I wasn't wrong about this game.
On paper, this game is awesome. On paper, this game isn't only a Doom beater, it's a Doom annihilator. On paper, whatever Doom had, AD&D Deathkeep had in spades. Dungeons? Monsters? On-Screen action? Cerebal challenge? Maps? Polygons? This game, on paper, is pure perfection. Doom is for idiots. AD&D is for the hardcore. It is a gamers game.
...but only on paper.
Take the first level: The game opens with a pre-rendered introduction. So what? After picking a character: Woman, man or dwarf, you are dumped in the lowest level of an evil tower on your quest for a talisman. You walk down a slope, yes a slope, amazing in it's self, (hey this 1996 slopes were amazing) and pick up some weaponry. A Sword, some armour, you walk on a little more and you come to a T-junction. Left or right? You move left but suddenly the controls are messed up. YOU'RE SLIDING! It's ice. Amazing. Your digital legs flail around and you scamper up another ramp only to be greeted by two trolls. You hit them with your sword and they die. You go back down the ramp. The walls, the textures, the flames, the ice on which you are standing look, for the year, amazing. The enemies, that as you progress, are increasingly more impressive. To behold them is simply delightful pleasure. It's an adventure. It's an adventure full of moments. Moments you can share with your friends. "I ran round the corner of this brown cave and there was a damned great big fire monster there!" - Awesome.
And this brings me to another major gripe, that somehow has escaped everyone's attention in the current generation: Variety.
How much 'variety' was their in Killzone 2? I'll tell you: Not much. How about Resident Evil 5? Scant I would say if I am honest. What about Uncharted? Limited would be my best answer. In 1995 these sort of games wouldn't cut the mustard. Deathkeep has more variety than you can wave a magic stick at, and the 3DOs now paltry 3Mb RAM shames the super consoles of today. Reason being is that modern gamers only care about online, DLC and custom sound tracks. Each level in AD&D Deathkeep features, at least one, two or maybe three new creatures you haven't seen before.
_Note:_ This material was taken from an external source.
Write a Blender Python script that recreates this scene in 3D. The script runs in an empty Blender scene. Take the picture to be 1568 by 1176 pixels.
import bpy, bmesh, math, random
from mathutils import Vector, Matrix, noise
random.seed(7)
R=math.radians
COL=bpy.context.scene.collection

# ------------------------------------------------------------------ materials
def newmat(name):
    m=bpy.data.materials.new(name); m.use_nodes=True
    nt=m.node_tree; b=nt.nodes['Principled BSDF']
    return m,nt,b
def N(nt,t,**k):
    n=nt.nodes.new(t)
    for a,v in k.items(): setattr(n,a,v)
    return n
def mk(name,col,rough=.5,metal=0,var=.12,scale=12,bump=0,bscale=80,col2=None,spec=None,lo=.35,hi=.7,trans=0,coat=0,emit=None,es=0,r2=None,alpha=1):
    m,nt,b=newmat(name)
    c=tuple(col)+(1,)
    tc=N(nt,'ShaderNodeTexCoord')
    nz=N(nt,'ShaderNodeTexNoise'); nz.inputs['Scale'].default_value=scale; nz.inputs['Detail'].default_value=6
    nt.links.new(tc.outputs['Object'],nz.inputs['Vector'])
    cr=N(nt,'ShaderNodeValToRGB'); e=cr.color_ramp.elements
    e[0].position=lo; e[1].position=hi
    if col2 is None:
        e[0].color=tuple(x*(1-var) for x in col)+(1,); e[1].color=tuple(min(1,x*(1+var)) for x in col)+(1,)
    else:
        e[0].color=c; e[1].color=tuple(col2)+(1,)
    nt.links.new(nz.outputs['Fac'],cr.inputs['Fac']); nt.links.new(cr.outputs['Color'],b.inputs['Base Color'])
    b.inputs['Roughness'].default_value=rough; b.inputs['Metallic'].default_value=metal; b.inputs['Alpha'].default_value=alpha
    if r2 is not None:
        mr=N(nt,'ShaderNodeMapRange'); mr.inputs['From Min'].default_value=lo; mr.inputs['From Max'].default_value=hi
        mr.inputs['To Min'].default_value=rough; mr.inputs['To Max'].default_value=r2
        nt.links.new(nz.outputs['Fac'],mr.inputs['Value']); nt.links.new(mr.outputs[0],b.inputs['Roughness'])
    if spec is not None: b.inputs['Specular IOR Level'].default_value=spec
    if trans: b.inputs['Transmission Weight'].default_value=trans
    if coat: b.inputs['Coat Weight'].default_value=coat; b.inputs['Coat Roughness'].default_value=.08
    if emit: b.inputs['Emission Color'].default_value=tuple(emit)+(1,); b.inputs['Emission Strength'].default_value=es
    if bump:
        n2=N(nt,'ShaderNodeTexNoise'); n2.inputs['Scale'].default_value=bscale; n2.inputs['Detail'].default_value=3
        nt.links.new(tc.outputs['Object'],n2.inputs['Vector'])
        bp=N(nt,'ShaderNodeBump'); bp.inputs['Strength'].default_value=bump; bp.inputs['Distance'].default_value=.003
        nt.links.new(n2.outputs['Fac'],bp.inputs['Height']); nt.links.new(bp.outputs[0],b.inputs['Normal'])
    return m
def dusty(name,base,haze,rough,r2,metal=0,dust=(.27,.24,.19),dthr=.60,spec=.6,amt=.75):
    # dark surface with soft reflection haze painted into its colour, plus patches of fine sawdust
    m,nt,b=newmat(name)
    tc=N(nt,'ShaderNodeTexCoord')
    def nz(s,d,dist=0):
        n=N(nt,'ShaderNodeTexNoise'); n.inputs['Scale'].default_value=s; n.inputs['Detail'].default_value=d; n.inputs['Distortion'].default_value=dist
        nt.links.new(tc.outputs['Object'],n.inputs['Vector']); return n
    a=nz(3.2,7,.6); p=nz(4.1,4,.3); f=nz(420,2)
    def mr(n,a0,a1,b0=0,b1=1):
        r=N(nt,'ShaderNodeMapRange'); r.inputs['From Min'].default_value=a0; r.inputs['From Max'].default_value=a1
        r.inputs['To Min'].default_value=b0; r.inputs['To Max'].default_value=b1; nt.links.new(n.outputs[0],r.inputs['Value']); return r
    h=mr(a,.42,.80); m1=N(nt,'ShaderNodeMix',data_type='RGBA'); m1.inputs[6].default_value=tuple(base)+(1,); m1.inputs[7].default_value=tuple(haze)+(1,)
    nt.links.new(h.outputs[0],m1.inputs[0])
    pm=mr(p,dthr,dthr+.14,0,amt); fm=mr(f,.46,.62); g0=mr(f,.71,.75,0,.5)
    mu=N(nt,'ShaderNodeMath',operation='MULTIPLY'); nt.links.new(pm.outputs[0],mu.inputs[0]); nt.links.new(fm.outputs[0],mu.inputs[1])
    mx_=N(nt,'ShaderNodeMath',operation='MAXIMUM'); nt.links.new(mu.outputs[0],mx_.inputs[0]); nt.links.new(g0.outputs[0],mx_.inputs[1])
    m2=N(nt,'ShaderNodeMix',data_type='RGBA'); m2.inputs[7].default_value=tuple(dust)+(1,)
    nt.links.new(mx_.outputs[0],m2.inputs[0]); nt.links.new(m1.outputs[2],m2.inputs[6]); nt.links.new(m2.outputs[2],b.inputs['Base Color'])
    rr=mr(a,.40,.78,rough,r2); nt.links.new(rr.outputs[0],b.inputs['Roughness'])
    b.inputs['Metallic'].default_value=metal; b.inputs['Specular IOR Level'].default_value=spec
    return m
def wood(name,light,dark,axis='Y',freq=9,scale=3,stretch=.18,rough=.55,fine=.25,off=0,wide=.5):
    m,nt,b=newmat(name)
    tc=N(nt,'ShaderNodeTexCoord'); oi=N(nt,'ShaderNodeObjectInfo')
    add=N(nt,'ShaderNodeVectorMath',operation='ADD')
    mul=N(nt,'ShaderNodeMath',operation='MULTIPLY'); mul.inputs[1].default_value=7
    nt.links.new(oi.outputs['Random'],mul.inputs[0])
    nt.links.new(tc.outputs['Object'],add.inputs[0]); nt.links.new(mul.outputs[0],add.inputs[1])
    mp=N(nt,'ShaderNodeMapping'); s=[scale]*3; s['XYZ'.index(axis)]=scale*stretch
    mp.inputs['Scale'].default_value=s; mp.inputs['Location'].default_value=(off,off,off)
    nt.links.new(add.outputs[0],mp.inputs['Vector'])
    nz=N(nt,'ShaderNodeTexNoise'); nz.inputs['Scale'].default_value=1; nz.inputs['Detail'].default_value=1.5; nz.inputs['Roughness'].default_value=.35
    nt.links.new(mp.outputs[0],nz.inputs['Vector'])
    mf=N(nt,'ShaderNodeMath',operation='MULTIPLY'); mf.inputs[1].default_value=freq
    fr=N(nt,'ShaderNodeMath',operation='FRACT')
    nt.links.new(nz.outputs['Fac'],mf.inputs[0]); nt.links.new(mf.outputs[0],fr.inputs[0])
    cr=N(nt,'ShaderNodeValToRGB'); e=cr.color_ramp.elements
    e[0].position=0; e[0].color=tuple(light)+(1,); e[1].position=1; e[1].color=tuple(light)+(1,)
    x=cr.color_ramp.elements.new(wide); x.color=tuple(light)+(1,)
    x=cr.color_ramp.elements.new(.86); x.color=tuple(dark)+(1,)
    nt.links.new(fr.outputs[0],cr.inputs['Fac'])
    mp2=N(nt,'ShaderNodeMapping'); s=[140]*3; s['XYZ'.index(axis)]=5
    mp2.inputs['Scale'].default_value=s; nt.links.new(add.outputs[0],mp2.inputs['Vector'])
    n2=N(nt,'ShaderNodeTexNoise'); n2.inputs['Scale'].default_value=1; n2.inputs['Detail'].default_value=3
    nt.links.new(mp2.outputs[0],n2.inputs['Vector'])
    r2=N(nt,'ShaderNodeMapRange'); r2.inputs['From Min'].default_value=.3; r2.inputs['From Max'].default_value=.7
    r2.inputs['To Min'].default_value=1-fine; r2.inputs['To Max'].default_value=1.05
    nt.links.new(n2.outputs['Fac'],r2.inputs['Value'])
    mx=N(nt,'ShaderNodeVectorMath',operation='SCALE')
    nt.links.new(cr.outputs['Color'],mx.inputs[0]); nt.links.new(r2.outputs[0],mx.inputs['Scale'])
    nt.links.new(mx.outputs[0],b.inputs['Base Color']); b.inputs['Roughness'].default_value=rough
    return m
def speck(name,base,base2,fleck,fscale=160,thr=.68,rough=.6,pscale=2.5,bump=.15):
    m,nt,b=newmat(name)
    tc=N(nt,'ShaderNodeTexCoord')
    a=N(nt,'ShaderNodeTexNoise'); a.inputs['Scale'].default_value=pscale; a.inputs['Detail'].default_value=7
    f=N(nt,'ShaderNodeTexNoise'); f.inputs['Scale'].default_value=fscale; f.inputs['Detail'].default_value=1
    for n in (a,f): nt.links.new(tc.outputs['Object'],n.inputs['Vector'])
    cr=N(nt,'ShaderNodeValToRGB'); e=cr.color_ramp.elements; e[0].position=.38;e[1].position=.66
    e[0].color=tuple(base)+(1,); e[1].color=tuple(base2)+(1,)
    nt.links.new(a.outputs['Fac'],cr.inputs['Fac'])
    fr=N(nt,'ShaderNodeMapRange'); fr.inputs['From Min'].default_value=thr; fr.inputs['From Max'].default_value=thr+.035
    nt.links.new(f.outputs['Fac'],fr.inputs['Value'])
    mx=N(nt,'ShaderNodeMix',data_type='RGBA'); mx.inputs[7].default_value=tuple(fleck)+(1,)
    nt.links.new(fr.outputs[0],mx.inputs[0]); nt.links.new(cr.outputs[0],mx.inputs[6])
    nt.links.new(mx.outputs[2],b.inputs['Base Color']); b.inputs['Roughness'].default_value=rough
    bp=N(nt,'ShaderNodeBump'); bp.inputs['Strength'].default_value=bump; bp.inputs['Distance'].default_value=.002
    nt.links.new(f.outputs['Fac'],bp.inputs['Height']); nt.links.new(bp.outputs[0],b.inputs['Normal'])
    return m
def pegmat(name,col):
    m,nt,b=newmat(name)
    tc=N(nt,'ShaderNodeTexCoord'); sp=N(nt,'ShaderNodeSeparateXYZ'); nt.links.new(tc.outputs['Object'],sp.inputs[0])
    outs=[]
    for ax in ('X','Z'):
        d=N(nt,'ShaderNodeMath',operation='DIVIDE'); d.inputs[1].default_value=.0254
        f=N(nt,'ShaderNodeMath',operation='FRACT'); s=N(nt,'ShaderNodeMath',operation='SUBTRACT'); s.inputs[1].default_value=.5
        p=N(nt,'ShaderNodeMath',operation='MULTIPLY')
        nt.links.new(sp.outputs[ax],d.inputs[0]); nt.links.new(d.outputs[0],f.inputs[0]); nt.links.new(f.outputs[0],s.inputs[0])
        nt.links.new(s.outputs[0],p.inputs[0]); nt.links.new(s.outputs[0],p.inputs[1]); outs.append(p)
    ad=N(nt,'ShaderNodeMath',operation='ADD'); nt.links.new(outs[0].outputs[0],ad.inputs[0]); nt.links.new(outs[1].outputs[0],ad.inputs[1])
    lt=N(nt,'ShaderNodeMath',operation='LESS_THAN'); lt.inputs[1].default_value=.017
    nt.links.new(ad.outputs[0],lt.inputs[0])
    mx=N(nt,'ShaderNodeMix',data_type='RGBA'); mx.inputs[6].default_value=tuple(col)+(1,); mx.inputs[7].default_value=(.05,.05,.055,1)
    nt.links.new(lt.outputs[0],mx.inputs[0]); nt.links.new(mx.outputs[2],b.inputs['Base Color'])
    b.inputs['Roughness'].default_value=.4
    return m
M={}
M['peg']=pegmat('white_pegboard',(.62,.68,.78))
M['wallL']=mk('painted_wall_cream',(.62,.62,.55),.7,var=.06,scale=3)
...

And they are never boring and you never once feel the character creator turned up for work dreading another day at the monster making workstation. No indeed, they loved their work. And it showed. And it was awesome. Farastu? Vampires? Cornugon? Bone Golum? Pit Fiend? They sound awesome. Trust me, they look awesome.
That said, the game designer, I suspect, loved Dungeons and Dragons. I'm not so sure they loved video gamers though mind you because despite the imagination, the execution and the delivery of the components of AD&D Deathkeep on the 3DO, it is, once you are off-of the paper, mind bendingly, pad crushingly, stand-up-and-swear-at-the-walls difficult. For some reason, it was decided that AD&D Deathkeep would be uber real. What that translates to is this: Yes, if you were to meet an real-life angry troll you would die very quickly. Now, a couple of points. Firstly, Trolls aren't real. This I believe was possibly something of a shock to the games designer. And secondly, dying quite so easily in a video game is not fun, and indeed, doesn't really add to the overall experience. That is unless you are a table-top AD&D player who enjoys the idea of video gamers dying - then I imagine it's enormously fun.
Which is of cause is a great shame.
It's not just the rapidity to the dying that makes it hard. There are other traps laid out to slay the innocent video gamer that stumbles into the Tolkien inspired digital universe. (Yes I spotted the similarities between the dwarf mines and the Lord of the Rings.) There were a few times where I thought, yes, this game really really hates me. Doors close behind you for a start. Not so bad in itself, but trying to remember where you have been and where you haven't been is something of a challenge when everywhere looks the same and the only indicator, an open door, is now closed. But it gets worse.
I remember seeing my first Pit Fiend. Now, don't forget, I'm cheating. Invincibility on. And let's be honest, nobody on Earth would have seen this wonderfully digitally created beast if it wasn't for the cheat, so I spy it, and I run at it with my sword, only to be greeted by the message "You're weapon has no affect on the creature" and then to realise I can't back away because the bloody door closed behind me. LS+RS, then CABBAC to exit the level. Nice work Mr Designer.
AD&D Deathkeep is a perfect five course meal. Laid out in exquisite surroundings, delivered to perfection, with style, class, hard-work and dedication of a true team of professionals. Then some git dropped a big dollop of donkey pooh in the middle and said 'Eat that!'
Which kind of ruined it.
The only way to progress is to cheat. Which for such a clever game, is stupid.
It's not rare.
3DOKid.










Holy crap you're still at it?? I'll have to do some catching up here. And the topper is, once you've revisited every game in your library you can just start all over and do third impressions from a new perspective! Fourth! Fifth! Just think, you could feasibly devote your entire life to endlessly reviewing 3DO games!
...more so than you already have, I mean.